Pierre Gros (Institut, Paris) – 2013

 

Bibliographie critique

L. A. Ciapponi, « Fra Giocondo da Verona and his Edition of Vitruvius », Journal of the Warburg and Courtauld Institutes, 47, 1984, p. 72-90.

P. Gros, « Fra Giocondo lecteur et interprète de Vitruve La valeur de sa méthode et les limites de sa logique », Monuments et mémoires de la fondation Eugène Piot, t. 94, 2015, p. 201-241.

Vitruve, De architectura, sous la direction de P. Gros, traduction et commentaire d’A. Corso et E. Romano, Turin, Einaudi, 1997. 2 vol.

F. Lemerle, « Le bucrane dans la frise dorique à la Renaissance : un motif véronais », Annali di Architettura, 8, 1996, p. 85-92.

P. N. Pagliara, « Vitruvio, da testo a canone », Memoria dell'antico nell'arte italiana, 3, Turin, Einaudi, 1986, p. 33-37.

P. N. Pagliara, « Le De architectura de Vitruve édité par Fra Giocondo, à Venise en 1511 », S. Deswarte-Rosa (éd.), Sebastiano Serlio à Lyon.

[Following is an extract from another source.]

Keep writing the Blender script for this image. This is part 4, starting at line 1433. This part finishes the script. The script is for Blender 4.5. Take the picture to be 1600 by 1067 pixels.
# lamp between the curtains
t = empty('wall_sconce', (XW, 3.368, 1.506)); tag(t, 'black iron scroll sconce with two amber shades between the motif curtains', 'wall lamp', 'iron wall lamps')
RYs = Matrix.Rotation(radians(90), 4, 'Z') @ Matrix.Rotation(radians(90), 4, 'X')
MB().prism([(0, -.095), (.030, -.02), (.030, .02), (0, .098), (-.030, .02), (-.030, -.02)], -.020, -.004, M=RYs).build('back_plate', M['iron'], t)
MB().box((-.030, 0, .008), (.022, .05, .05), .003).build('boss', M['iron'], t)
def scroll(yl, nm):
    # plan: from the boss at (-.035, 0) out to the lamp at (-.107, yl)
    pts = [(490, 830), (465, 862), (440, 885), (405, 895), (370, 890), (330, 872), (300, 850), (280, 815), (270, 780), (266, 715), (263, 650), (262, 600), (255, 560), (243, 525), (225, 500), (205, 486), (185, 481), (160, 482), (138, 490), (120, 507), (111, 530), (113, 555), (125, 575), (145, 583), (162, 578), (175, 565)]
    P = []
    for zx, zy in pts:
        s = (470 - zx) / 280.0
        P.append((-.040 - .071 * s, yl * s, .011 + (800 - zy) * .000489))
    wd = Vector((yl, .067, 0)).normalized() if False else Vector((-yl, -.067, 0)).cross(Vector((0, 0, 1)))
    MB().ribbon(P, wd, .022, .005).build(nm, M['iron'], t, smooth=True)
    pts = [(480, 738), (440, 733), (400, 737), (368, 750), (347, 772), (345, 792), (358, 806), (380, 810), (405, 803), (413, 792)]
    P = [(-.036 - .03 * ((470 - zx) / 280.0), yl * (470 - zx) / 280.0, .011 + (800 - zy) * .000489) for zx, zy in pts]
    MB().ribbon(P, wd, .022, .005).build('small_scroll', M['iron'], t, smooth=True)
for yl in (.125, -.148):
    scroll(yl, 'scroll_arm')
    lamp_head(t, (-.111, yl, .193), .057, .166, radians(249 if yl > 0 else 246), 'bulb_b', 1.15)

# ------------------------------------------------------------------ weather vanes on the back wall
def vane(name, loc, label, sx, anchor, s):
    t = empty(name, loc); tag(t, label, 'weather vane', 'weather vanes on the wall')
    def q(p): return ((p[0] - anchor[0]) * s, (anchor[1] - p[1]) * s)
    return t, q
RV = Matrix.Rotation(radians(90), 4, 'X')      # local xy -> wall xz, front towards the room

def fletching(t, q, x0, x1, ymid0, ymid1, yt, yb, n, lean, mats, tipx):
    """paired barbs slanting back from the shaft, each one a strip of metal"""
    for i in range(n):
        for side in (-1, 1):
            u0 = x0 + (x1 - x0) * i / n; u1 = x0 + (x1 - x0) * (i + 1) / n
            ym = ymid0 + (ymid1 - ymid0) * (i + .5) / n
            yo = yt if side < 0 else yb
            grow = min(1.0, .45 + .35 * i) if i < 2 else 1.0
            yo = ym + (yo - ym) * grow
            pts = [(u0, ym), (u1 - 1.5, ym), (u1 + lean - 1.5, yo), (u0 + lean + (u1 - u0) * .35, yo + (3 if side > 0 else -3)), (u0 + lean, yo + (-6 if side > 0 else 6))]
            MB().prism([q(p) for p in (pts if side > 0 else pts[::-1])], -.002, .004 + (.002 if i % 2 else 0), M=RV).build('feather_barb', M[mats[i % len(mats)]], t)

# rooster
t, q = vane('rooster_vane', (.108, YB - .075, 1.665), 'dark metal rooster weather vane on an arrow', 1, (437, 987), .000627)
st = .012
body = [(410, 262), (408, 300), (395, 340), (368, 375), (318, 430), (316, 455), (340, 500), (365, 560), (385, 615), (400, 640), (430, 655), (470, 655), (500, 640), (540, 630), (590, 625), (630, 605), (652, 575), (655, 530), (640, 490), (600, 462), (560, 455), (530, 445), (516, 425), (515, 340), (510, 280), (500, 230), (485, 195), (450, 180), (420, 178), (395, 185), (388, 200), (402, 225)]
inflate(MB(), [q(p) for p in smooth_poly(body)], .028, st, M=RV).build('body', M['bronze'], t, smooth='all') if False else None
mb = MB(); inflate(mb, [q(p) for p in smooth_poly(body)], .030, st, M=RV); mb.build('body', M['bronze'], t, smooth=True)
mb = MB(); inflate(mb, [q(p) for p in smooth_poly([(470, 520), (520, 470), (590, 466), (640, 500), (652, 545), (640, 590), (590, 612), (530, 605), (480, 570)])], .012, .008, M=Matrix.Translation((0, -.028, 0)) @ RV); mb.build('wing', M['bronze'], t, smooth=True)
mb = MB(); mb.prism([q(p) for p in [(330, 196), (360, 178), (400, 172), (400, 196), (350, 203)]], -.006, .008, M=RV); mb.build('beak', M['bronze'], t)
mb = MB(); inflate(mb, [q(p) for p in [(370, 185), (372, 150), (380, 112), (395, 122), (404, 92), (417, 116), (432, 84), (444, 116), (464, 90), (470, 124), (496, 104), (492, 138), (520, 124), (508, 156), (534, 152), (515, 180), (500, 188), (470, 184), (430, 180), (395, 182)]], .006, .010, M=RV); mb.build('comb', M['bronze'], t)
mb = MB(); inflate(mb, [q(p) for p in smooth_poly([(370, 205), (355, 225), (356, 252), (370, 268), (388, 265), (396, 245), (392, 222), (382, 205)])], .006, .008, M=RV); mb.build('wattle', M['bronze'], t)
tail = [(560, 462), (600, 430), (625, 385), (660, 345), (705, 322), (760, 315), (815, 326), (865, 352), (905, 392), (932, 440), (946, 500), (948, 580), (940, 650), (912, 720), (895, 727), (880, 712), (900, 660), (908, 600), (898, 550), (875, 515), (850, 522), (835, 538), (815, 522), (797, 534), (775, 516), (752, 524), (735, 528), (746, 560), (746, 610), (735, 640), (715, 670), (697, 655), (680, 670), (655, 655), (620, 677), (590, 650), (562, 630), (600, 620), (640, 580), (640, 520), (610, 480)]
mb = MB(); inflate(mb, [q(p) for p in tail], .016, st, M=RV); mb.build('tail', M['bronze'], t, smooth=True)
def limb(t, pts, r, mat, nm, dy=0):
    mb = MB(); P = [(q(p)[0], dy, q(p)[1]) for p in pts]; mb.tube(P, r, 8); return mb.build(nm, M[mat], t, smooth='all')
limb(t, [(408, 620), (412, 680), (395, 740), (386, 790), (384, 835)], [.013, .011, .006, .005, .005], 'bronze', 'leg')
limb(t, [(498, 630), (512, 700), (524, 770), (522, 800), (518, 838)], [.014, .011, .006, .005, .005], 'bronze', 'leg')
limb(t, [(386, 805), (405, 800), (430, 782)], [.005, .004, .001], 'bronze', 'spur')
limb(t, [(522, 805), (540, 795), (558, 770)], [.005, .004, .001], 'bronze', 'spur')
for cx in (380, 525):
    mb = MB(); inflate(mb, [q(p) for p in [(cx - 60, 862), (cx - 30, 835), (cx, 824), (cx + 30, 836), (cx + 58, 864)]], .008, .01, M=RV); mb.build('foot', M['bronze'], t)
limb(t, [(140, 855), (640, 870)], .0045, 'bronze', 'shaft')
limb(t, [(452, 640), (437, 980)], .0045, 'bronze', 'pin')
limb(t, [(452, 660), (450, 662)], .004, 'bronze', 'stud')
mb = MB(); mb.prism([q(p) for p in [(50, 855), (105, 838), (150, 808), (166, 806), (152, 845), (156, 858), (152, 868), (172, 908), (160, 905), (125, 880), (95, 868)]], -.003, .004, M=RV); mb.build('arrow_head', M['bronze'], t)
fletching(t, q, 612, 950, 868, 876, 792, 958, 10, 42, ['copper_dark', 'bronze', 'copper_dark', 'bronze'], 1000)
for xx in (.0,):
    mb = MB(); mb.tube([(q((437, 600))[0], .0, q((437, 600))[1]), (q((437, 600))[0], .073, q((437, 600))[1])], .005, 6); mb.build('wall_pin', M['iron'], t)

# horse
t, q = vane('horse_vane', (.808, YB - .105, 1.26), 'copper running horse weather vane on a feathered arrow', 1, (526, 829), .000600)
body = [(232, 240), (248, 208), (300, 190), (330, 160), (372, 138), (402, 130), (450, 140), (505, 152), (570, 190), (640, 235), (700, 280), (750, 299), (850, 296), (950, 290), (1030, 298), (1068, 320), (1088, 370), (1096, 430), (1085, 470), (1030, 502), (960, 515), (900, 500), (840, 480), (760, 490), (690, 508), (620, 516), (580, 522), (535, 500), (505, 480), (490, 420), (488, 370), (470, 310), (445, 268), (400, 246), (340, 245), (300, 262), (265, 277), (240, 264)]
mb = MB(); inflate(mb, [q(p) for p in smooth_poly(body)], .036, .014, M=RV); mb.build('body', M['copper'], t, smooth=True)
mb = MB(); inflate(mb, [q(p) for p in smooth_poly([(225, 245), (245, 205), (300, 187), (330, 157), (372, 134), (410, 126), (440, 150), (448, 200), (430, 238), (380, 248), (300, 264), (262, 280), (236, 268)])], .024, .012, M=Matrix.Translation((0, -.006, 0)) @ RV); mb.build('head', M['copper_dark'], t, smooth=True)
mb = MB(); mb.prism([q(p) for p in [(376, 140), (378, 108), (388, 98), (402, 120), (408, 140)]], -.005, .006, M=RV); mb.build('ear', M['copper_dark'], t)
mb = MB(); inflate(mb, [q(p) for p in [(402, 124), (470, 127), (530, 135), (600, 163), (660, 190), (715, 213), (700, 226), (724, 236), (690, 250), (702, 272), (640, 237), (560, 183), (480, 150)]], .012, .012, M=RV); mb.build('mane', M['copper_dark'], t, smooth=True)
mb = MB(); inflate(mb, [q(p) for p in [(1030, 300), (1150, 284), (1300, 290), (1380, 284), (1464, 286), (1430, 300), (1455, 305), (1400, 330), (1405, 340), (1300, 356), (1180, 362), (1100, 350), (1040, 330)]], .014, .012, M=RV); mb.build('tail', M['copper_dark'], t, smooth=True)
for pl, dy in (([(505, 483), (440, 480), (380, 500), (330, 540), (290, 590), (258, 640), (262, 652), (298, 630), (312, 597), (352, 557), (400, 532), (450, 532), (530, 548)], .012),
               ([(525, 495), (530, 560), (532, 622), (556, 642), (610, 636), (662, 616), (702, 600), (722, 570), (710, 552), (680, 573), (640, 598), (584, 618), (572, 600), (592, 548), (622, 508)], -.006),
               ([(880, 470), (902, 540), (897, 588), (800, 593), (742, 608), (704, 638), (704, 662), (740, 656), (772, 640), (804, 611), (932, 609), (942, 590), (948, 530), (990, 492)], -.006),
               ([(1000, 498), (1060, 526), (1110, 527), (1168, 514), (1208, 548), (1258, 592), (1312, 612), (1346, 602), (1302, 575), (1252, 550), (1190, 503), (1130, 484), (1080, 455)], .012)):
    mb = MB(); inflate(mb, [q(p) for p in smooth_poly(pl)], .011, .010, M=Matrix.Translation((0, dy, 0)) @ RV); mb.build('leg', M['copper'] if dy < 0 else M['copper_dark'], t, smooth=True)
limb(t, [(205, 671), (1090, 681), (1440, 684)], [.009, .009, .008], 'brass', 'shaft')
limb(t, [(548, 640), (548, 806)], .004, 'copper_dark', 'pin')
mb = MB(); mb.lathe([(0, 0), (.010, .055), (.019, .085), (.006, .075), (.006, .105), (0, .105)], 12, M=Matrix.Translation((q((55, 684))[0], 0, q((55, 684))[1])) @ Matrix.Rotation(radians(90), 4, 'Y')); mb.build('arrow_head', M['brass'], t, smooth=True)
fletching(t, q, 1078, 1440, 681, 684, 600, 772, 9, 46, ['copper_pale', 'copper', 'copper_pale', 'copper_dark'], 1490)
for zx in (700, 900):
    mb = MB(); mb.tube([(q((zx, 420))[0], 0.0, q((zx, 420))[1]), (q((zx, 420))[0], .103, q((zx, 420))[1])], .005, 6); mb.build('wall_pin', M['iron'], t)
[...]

Architecture et imprimerie, Lyon, Mémoire active, 2004, p. 348-354.



 

 

Notice

M. Vitruvius per Iocundum solito castigatior factus cum figuris et tabula ut iam legi et intellegi possit,[Venetiis : Johannes de Tacuino, 1511]. Au colophon : Impressum Venetiis… sumptu miraque diligentia Ioannis de Tridino alias Tacuino Anno Domini M.D.XI. Die XII Maii.
[4], 110, [10]f. : titre à encadrement, [136] gravures sur bois, in-fol.
Signatures AA4, A-N8, O6, P10.
Dédicace adressée au pape Jules II. La quatrième édition imprimée du De architectura de Vitruve mais la première édition illustrée après les éditions de Rome (1486), Venise (1495) et Florence (1496). - Marque de l’imprimeur au colophon.
Cette édition, avec des gravures sur bois des détails architecturaux, plans, machines, a été publiée par l’architecte véronais Fra Giocondo.
Page de titre : encadrement à décor floral et dauphins (imprim. Tacuino).
Berlin Katalog 1798 ; Brunet V, 1328 ; Cicognara 696 ; Fowler 393 ; RIBA 3491.
Tours, Centre d’études supérieures de la Renaissance, Fonds ancien, SR/8B (n° inventaire 2994).
*Notes :
- Reliure vélin, nombreuses notes manuscrites d’époque
- Ex-libris : « In monasterio divi Benedicti prope Mantuam... ».